Bütçe açığını küçültelim
Fransa ve Almanya’nın, AB ekonomisinin lokomotifi olduğunu belirten Fransa Cumhurbaşkanı Nicolas Sarkozy, anlaşmayla ilgili şu değerlendirmeyi yaptı: “Ekonomi hepimizin ortak çalışmasıyla ilerliyor, ancak 2012 yılında da krizin devam edeceğini düşünüyoruz. Durum kötüye gidiyor. Kendimizi bütçeyi azaltmaya adamalıyız. Merkel ile 2012 yılının bütçe açığına ilişkin yaptığımız konuşmada 4 milyar Euro’luk bir azalmanın olmasını bekliyoruz. Bütçe açığını daha fazla kapatabiliriz. Hedefimiz istihdam ve rekabet. İki ülkenin Euro Bölgesi’ni krizden çıkarabileceğini düşünüyorum.”
Almanya mesafeli, Fransa Tobin vergisinde örnek olacak
İNGİLTERE’nin ‘global standartlar’ istediği ve 30 Ocak’ta yapılacak Avrupa Birliği zirvesinde birliği bölmesi beklenen Tobin vergisi olarak anılan ‘finansal işlem vergisi’ de Berlin’deki zirvede gündeme geldi. Tobin vergisi için agresif bir biçimde bastıran Fransa Cumhurbaşkanı Nicolas Sarkozy, “Biz örnek olmazsak bu vergi uygulanmayacak” dedi. Angela Merkel ise “Uzun süredir 27 AB ülkesinin de uygulayacağı böyle bir vergiyi uygun görüyorum. Fransa’nın tavrı olumlu ama AB genelinde yapılmasını tercih ediyorum” diyerek mesafeli bir tutum sergiledi.
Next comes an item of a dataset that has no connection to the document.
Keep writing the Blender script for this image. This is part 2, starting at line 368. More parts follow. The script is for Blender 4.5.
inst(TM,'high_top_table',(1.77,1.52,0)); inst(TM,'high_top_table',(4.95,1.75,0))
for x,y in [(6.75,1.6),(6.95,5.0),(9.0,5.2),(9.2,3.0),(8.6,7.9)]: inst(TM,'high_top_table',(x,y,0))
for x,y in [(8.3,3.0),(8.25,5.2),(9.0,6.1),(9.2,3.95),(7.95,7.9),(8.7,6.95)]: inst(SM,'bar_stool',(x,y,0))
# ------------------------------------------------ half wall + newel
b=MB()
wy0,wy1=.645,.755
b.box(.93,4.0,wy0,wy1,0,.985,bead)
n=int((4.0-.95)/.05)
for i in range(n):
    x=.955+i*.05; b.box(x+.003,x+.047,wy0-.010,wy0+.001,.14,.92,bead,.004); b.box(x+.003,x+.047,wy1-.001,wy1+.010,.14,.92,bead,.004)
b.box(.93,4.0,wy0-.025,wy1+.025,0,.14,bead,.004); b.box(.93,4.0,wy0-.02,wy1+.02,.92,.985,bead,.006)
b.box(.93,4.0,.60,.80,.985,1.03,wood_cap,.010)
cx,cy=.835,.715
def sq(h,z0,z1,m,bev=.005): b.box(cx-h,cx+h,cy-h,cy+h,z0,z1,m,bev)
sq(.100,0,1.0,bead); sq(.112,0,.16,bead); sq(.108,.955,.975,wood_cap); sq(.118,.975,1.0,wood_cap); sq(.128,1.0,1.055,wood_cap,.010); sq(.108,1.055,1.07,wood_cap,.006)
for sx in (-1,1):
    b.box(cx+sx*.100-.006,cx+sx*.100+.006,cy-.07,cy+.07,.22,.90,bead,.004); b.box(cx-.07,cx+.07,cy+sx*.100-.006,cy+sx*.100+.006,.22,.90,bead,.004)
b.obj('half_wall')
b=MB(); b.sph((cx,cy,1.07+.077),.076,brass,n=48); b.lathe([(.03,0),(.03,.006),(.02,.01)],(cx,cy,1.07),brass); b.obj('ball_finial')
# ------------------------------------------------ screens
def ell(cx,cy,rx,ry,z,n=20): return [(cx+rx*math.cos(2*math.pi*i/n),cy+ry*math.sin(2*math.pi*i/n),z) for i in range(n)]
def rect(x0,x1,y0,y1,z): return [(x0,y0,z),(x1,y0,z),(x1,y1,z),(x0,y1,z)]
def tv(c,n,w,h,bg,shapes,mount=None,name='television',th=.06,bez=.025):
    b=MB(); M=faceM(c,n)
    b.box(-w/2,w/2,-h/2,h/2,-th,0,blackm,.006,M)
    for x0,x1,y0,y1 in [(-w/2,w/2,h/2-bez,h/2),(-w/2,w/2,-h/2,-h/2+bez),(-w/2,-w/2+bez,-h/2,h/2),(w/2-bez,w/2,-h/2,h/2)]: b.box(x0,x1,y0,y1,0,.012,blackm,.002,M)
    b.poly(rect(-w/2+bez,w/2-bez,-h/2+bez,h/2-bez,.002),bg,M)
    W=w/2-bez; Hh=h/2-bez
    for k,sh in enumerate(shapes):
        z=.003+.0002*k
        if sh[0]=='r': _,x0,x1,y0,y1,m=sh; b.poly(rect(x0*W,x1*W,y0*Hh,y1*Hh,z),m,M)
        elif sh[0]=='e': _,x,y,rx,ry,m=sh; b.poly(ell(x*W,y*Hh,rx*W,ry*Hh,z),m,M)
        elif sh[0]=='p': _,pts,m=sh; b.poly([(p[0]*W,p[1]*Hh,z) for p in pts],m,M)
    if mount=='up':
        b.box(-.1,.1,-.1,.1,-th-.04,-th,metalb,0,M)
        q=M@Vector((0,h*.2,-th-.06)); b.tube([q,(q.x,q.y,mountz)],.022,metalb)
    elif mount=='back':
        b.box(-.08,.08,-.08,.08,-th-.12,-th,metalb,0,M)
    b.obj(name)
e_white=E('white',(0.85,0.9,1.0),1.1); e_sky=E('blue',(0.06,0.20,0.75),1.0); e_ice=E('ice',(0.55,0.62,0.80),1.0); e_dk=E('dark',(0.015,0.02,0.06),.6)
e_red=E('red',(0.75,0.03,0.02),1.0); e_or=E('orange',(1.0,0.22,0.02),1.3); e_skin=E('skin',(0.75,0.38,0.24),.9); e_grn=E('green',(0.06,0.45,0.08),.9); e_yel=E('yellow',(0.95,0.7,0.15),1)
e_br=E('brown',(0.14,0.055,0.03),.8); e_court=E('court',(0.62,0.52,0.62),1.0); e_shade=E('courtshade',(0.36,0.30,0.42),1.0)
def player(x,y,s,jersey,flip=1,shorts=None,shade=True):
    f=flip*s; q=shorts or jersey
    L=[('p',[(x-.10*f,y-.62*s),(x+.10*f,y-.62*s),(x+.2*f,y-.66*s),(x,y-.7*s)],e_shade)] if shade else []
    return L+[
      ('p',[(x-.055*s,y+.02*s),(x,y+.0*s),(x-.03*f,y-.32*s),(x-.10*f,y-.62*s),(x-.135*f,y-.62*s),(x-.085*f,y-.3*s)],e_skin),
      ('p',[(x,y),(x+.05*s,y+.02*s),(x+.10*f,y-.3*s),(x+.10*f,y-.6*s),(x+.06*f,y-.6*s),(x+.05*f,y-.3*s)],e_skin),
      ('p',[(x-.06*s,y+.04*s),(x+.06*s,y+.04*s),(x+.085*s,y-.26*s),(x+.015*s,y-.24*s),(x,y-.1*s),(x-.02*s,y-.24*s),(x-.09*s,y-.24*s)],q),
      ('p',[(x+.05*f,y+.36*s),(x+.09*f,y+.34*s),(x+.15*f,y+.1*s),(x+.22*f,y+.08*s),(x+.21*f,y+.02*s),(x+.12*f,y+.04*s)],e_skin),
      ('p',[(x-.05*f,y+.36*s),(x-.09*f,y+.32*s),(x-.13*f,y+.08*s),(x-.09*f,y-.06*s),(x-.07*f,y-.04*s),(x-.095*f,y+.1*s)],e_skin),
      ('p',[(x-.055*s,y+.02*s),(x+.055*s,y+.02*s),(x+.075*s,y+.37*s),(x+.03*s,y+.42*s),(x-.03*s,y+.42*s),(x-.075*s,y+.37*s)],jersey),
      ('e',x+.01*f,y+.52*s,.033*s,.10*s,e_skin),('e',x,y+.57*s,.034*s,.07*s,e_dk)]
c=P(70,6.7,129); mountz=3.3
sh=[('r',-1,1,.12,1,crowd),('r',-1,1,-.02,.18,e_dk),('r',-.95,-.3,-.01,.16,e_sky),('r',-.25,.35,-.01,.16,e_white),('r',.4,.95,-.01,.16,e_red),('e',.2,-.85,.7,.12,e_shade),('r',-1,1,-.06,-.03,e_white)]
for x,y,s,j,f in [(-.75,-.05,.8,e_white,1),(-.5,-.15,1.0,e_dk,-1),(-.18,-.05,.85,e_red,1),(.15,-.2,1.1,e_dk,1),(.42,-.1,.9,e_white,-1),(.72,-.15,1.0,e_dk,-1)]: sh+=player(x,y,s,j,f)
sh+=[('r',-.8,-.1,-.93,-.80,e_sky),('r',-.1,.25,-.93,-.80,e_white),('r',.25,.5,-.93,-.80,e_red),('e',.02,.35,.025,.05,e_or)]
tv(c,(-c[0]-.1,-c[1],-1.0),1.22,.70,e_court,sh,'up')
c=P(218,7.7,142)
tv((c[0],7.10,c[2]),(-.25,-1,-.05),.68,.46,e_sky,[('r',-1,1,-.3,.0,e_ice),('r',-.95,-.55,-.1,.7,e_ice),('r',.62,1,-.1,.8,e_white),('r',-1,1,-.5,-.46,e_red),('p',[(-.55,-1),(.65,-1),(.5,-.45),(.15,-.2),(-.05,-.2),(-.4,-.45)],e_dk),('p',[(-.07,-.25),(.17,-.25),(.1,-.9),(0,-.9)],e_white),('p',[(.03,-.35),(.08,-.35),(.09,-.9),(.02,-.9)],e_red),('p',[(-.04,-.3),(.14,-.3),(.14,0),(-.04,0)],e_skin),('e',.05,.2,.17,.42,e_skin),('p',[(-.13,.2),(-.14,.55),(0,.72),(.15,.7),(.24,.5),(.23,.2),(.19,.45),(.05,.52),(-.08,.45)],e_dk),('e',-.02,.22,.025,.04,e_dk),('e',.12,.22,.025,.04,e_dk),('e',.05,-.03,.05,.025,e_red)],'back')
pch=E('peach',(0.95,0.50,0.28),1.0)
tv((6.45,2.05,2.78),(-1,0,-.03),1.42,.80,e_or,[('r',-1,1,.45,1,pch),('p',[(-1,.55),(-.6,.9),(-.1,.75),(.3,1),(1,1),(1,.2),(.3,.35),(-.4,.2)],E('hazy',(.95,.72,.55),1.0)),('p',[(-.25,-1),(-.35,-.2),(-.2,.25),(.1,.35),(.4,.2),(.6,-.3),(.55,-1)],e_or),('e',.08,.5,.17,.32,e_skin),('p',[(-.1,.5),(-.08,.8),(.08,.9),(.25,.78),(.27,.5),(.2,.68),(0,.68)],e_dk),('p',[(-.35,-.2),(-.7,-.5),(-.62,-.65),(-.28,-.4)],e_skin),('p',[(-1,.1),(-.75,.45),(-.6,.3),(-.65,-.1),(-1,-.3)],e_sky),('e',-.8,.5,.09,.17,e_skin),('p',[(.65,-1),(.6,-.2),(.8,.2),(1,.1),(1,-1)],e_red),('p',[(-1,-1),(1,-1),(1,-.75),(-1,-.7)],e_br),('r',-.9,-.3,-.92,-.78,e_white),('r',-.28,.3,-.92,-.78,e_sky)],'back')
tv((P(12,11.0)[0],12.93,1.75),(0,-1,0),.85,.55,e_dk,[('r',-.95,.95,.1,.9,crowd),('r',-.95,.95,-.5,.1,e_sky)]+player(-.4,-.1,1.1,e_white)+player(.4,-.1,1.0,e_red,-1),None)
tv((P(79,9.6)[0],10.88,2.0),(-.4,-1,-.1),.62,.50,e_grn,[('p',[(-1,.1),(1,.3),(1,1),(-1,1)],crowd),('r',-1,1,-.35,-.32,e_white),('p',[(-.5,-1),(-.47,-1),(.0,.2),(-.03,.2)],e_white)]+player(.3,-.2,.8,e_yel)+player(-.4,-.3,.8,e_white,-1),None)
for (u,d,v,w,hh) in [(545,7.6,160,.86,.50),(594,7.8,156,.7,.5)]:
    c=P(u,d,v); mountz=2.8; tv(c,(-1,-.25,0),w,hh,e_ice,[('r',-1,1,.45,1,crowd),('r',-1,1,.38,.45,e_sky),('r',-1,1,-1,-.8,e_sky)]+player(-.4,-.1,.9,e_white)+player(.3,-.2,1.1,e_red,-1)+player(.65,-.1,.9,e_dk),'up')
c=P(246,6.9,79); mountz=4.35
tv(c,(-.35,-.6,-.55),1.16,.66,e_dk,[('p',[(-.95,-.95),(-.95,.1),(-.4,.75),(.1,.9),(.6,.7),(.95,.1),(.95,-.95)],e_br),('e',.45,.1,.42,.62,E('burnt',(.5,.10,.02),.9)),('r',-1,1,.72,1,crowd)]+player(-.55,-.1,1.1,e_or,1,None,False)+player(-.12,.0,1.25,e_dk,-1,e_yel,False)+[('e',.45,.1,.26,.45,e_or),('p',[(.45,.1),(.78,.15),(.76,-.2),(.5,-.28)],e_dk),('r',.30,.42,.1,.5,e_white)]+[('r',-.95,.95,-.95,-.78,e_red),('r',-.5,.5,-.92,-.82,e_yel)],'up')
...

Avrupa bu resesyonu atlatır iyimser olmak için nedenlerimiz var
ULUSLARARASI Para Fonu (IMF) Başkanı Christine Lagarde, Avrupa’nın ikinci bir resesyonu atlatabileceğini söyledi. Avrupa Birliği’nin (AB) bu yıl ekonomik anlamda gireceği darboğazdan kurtulabileceğini ve bölge ekonomisiyle ilgili beklentilerde daha iyimser olmak için nedenler bulunduğunu belirten Lagarde, “Euro Bölgesi’nde durum son 18 ayda büyük ölçüde değişti. Beklentiler konusunda biraz daha iyimser olmak için nedenler var. Bazı ülkelerin resesyona düşmesi, teknik olarak bütün bölgenin kriz yaşayacağı anlamına gelmez. Her ülkenin farklı büyüme oranlarına sahip olması, bütün halinde bir krizin içine sürüklenmesini engelleyecek” dedi. Lagarde Euro Bölgesi’nin dağılacağına ilişkin korkuların yersiz olduğunu da vurguladı.